Rope

A 1948 classic psychological thriller from Alfred Hitchcock starring Bill favorite James Stewart along with John Dall and a young Farley Granger, Rope is a take on the sensational 1924 murder case of Nathan Leopold and Richard Loeb. Hitchcock does something rarely seen these days, staging the entire film inside a single, modest-sized space, specifically the living room, foyer and dining room of an uptown Manhattan apartment.

Dall and Granger are Brandon and Phillip, two upper crust young gentlemen recently graduated from an Ivy League college, whose apartment we’re looking at throughout. Having been avid pupils of Rupert Cadell, a purveyor of some very elitist, libertarian philosophy as the headmaster at their prep school, the two–but especially Brandon–are determined to act on their belief that the rules of common morality don’t apply to men of superior intellect.

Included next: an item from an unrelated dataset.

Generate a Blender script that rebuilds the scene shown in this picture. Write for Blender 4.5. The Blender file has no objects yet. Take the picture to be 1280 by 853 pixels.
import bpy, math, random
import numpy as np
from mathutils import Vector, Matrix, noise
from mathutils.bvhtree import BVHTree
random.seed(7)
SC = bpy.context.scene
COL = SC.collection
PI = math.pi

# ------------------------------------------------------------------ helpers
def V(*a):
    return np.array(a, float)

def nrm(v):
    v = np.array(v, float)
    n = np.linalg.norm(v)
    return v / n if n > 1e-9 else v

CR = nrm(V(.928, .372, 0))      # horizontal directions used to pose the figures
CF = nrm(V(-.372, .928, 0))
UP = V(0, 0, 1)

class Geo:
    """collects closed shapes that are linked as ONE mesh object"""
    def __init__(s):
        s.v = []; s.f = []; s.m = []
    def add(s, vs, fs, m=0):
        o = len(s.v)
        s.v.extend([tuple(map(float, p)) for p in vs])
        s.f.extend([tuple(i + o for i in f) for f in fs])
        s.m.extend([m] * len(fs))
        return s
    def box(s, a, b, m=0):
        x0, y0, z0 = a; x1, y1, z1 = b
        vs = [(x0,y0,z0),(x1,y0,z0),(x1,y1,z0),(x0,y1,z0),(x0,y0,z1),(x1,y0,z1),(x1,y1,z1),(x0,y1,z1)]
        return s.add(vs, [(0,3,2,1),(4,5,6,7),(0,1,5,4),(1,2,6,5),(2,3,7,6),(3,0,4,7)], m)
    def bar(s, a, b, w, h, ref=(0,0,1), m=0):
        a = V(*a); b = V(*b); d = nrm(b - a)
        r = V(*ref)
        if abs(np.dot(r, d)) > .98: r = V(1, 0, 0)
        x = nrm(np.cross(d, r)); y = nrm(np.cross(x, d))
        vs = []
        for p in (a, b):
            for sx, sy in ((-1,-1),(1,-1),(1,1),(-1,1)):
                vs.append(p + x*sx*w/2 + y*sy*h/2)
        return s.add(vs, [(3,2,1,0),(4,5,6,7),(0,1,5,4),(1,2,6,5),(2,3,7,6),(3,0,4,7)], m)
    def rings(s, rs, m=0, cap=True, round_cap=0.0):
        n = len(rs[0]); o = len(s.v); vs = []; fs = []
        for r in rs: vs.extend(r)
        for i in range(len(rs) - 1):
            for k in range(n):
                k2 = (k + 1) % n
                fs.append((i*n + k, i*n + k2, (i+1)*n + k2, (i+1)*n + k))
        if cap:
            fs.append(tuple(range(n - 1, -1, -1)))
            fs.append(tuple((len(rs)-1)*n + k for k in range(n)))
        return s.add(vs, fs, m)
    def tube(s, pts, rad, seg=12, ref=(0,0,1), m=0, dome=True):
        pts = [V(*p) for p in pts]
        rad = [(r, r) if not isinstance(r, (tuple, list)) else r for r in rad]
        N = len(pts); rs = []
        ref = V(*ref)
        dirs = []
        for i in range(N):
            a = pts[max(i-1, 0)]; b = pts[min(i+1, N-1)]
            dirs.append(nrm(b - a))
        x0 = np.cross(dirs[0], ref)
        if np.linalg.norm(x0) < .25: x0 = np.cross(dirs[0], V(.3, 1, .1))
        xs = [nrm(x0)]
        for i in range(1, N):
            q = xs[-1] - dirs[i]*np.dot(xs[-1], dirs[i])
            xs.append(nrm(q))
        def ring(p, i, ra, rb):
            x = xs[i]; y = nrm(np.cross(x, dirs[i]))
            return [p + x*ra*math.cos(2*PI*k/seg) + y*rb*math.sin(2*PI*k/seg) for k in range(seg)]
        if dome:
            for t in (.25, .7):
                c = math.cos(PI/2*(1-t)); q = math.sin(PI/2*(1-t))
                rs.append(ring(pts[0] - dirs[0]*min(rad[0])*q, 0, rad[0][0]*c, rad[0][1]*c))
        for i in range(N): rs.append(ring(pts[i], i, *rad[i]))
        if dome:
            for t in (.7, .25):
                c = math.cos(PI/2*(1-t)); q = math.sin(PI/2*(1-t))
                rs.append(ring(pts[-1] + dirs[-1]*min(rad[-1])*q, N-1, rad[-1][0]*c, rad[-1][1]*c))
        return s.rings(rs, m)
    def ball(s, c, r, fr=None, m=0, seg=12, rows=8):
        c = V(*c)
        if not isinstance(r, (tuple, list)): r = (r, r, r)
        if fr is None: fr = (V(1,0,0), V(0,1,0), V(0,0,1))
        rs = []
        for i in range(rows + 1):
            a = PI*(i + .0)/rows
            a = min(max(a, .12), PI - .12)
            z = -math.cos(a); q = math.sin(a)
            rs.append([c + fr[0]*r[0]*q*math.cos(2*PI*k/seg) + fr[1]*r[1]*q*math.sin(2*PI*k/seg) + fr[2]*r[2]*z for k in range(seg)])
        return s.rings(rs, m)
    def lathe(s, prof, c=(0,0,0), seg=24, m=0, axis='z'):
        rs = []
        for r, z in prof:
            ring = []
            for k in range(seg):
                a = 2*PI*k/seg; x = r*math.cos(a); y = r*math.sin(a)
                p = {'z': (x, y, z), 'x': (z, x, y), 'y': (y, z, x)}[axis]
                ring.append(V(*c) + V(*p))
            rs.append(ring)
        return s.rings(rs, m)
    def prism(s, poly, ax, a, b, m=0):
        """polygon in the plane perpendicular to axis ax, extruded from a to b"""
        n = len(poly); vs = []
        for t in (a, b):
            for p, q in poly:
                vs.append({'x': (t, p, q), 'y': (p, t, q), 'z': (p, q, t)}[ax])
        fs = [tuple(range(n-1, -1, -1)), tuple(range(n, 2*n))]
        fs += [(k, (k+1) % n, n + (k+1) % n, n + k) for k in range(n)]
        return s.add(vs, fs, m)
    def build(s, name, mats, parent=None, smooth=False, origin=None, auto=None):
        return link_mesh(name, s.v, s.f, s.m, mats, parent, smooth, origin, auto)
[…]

Just how they’ll act on it is by strangling their prep school chum David, in the opening scene. To maximize the return on the deed, the young men have a dinner party just afterwards, with David’s parents, his fiance Janet and her previous beau Kenneth, plus Rupert, as the guests. Pushing this to the limit, after murdering him they hide the body in a big wooden chest on which the dinner buffet is set out. David was invited too, of course, and his whereabouts are a continuing question for the characters.

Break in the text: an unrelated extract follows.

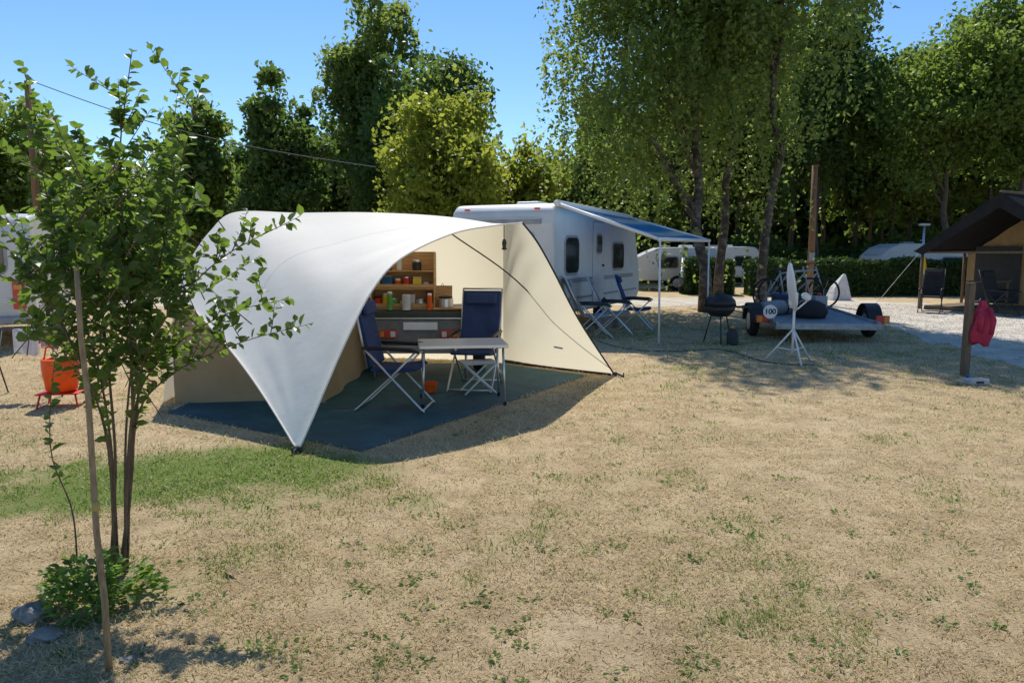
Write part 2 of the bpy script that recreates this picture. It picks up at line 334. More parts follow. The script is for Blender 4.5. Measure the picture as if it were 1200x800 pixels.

Brandon is the strong one; if it were just him involved he’d have gotten away with it. Phillip, though, is far too high strung and as the time goes on Rupert picks up more and more on little clues he gives off until at the climax, when the others have left, he comes back to the apartment on a flimsy excuse and extracts the truth.

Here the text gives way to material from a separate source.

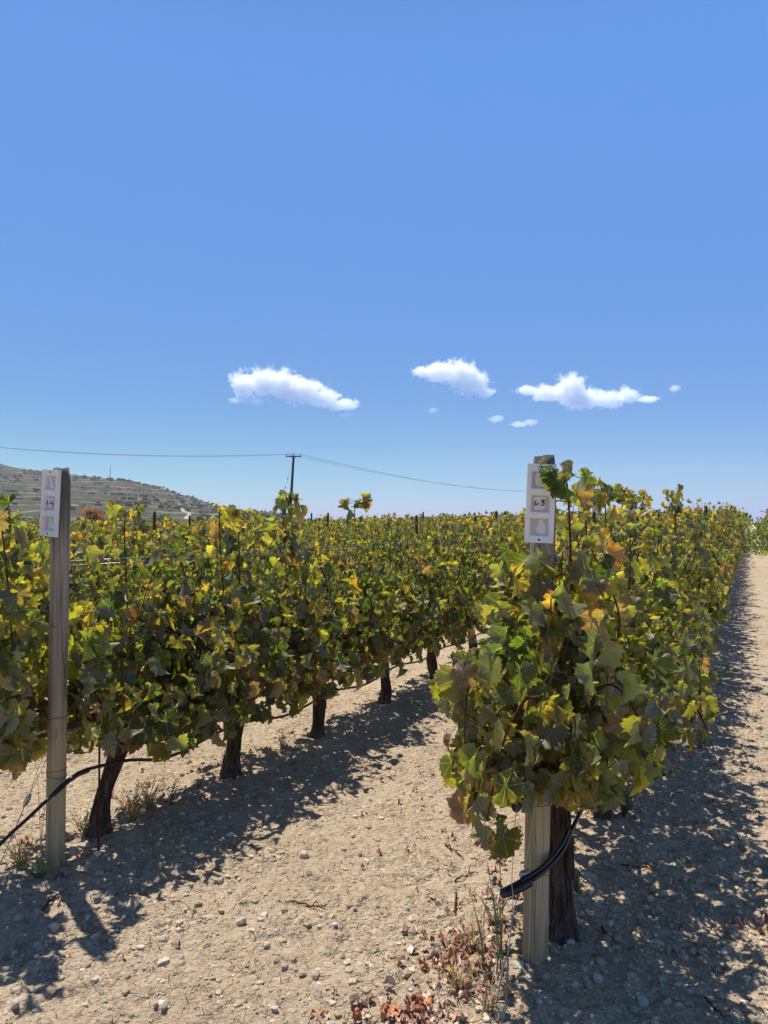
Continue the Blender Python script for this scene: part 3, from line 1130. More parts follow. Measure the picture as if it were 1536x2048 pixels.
for i, (a, p, lab, kw) in enumerate(near):
    root = vine_at(a, p)
    tag(root, lab, 'grape vine', 'grape vines of the right row' if p > P1 - 0.5 else 'grape vines of the left row')
    vine_parts(root, gen_vine(100 + i, 'hi', **kw), 'hi')

protos = {}
for lod, n in (('med', 7), ('low', 7)):
    protos[lod] = []
    for k in range(n):
        ex = [[(0.1 * (k - 3), 0, .6), (0.1 * (k - 3), .02, 1.1), (0.08 * (k - 3), .04, 1.4), (0.1 * (k - 3) + .05, .0, 1.60)]] if k % 2 else ()
        protos[lod].append(gen_vine(300 + k + (50 if lod == 'low' else 0), lod, cordon=0.56, top=1.40 + 0.03 * (k % 3), low=0.36,
                                    ncane=11 if lod == 'med' else 9, fill=330 if lod == 'med' else 170, extra=ex))
proto_mesh = {}
used = {}
ROWNAME = {1: 'right row along the dirt path', 2: 'left row behind the left post'}
ORD = {3: 'third', 4: 'fourth', 5: 'fifth', 6: 'sixth', 7: 'seventh', 8: 'eighth', 9: 'ninth', 10: 'tenth', 11: 'eleventh', 12: 'twelfth'}
cand = []
for k in range(1, 60):
    p = ROW0 - PITCH * (k - 1) - (0.01 if k > 1 else 0)
    a0 = a_r[-1] + 1.1 if k == 1 else a_l[-1] + 1.1 if k == 2 else 2.55
    for a in np.arange(a0, 175, 1.1):
        a_ = a + RNG.uniform(-0.07, 0.07)
        x, y = xy_of(a_, p)
        if y < 1 or x / y > 0.53 or x / y < -1.1: continue
        outer = x / y < -0.53
        if y > 165: continue
        cand.append((math.hypot(x, y) + (500 if outer else 0), a_, p, k))
cand.sort()
NIND = 270
first = {}
for i, (d, a, p, k) in enumerate(cand[:NIND]):
    lod = 'med' if d < 22 else 'low'
    j = int(RNG.integers(7))
    root = vine_at(a, p, rz=math.pi if RNG.random() < 0.5 else 0)
    s = RNG.uniform(0.94, 1.04)
    if k > 2: s *= 0.94
    if k == 1: s *= 1.06
    root.scale = (1.05, s, s)
    rn = ROWNAME.get(k, ORD.get(k, 'far') + ' row counted from the dirt path')
    tag(root, 'leafy grape vine farther along the ' + rn if k < 3 else 'grape vine with its leafy top showing in the ' + rn, 'grape vine',
        'grape vines farther along the ' + rn)
    if (lod, j) not in first:
        vine_parts(root, protos[lod][j], lod)
        first[(lod, j)] = [c for c in root.children]
    else:
        for c in first[(lod, j)]:
            q = c.copy()
            COL.objects.link(q)
            q.parent = root

# the rest of the vineyard, which reads as one mass of leafy tops
mb = MB()
rest = cand[NIND:]
rng = np.random.default_rng(77)
O = []
SZ = []
for d, a, p, k in rest:
    n = 46 if d < 60 else 26 if d < 500 else 60 if d < 525 else 12
    hh = rng.uniform(1.22, 1.42)
    xa = rng.uniform(-0.6, 0.6, n)
    ya = rng.normal(0, 0.17, n)
    za = hh - np.abs(rng.normal(0, 0.34, n)) + (rng.random(n) < 0.10) * rng.uniform(0, 0.25, n)
    x, y = xy_of(a + xa, p + ya)
    O.append(np.stack([x, y, np.maximum(za, 0.4) + ground_z(x, y, False)], 1))
    SZ.append(rng.uniform(0.09, 0.14, n) * (1.0 if d < 60 else 1.35 if d < 500 else 1.0 if d < 525 else 1.7))
O, SZ = np.concatenate(O), np.concatenate(SZ)
n = len(O)
T_ = np.stack([rng.normal(0, .5, n), rng.normal(0, .5, n), np.full(n, -0.9)], 1)
N_ = np.stack([rng.normal(0, .7, n), rng.normal(0, .7, n), rng.uniform(0, 1, n)], 1)
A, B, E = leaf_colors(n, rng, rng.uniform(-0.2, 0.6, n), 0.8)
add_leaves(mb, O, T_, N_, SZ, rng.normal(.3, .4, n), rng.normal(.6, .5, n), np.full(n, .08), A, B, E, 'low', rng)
tag(mb.build('distant_vineyard', M['leaf_far']), 'mass of far vine tops filling the vineyard to the foot of the hill', kind='stuff')

# ------------------------------------------------------------------ posts and number signs


def make_post(name, base, top, r, mat, sides=20, seed=1, flat=False):
    rng = np.random.default_rng(seed)
    L = 30
    t = np.linspace(0, 1, L)
    P = np.array(base)[None] * (1 - t[:, None]) + np.array(top)[None] * t[:, None]
    th = np.arange(sides) * 2 * math.pi / sides
    jit = 1 + 0.03 * vnoise(np.cos(th)[None] * 1.5 + seed, np.sin(th)[None] * 1.5, t[:, None] * 4) + 0.015 * vnoise(np.cos(th)[None] * 5, np.sin(th)[None] * 5 + seed, t[:, None] * 1.2)
    rad = np.full(L, r)
    rad[-1] *= 0.80
    rad[-2] *= 0.97
    V, F, uv = tube_geo(P - np.array(base)[None], rad, sides, True, jit)
    crown = (np.arange(len(V)) >= (L - 2) * sides)
    V[crown, 2] += 0.008 * vnoise(V[crown, 0] * 60 + seed, V[crown, 1] * 60) - 0.02 * np.maximum(0, vnoise(V[crown, 0] * 25, V[crown, 1] * 25 + seed))
    mb = MB()
    mb.add(V, F, None, uv)
    return mb


def ring(mb, c, r, z, tilt=(0, 0), rad=0.0011, n=24):
    th = np.linspace(0, 2 * math.pi, n + 1)
    pts = np.stack([c[0] + r * np.cos(th), c[1] + r * np.sin(th), z + tilt[0] * np.cos(th) + tilt[1] * np.sin(th)], 1)
    v, f, uv = tube_geo(pts, rad, 4, False)
    mb.add(v, f, None, uv)


def post_axis(base, top, z):
    t = (z - base[2]) / (top[2] - base[2])
    return np.array(base) * (1 - t) + np.array(top) * t


prb = np.array([pr[0], pr[1], -0.05])
prt = at(1089, 912, pr[1])
plb = np.array([pl[0], pl[1], -0.05])
plt_ = at(122, 937, pl[1])
post_r = make_post('vineyard_post', prb, prt, 0.042, M['post'], seed=3).build('vineyard_post', M['post'], loc=prb)
tag(post_r, 'weathered wooden end post of the right row, half buried in vine leaves', 'post', 'numbered end posts')
post_l = make_post('vineyard_post', plb, plt_, 0.0395, M['post_left'], seed=8).build('vineyard_post', M['post_left'], loc=plb)
tag(post_l, 'round wooden end post of the left row standing clear of the leaves', 'post', 'numbered end posts')
for z, tl in ((0.66, (0.006, -0.006)), (0.44, (0.004, 0.0)), (0.42, (-0.010, 0.006))):
    mb = MB()
    ring(mb, post_axis(plb, plt_, z) - plb, 0.0412, z - plb[2], tl)
    mb.build('tie_wire', M['tie'], post_l)
for z, tl in ((0.555, (0.003, -0.004)), (0.33, (-0.012, -0.006))):
    mb = MB()
    ring(mb, post_axis(prb, prt, z) - prb, 0.0435, z - prb[2], tl)
    mb.build('tie_wire', M['tie'], post_r)


def stroke(mb, pts, w, z0):
    """flat pen stroke, 2 mm proud of the card"""
    P = smooth_path(np.array([(x, 0, y) for x, y in pts], float), 5 * len(pts))
    tg = norm(np.gradient(P, axis=0))
    nn = np.stack([-tg[:, 2], np.zeros(len(P)), tg[:, 0]], 1)
    ww = w * (0.8 + 0.4 * np.sin(np.linspace(0.4, 2.7, len(P))))[:, None] / 2
    n = len(P)
    V = np.concatenate([P + nn * ww, P - nn * ww])
    V[:, 1] = z0
    V2 = V.copy()
    V2[:, 1] = z0 + 0.0006
    i = np.arange(n - 1)
    F = np.stack([i, i + 1, n + i + 1, n + i], 1)
    mb.add(np.concatenate([V, V2]), np.concatenate([F, F[:, ::-1] + 2 * n]))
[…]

You may wonder why I’ve given away the plot here but I doubt few people would have trouble seeing the result far in advance. No, the real pleasure here is in the superb acting by Dall (especially), Granger and Stewart and in Hitchcock’s staging and pacing; compared to current filmmaking, even low budget indie flicks like, say, Clerks or El Mariachi, the director does so much with nothing but a handful of actors and even fewer simple props. For some reason I’ve not seen too many of the master’s movies but now I see that will have to change.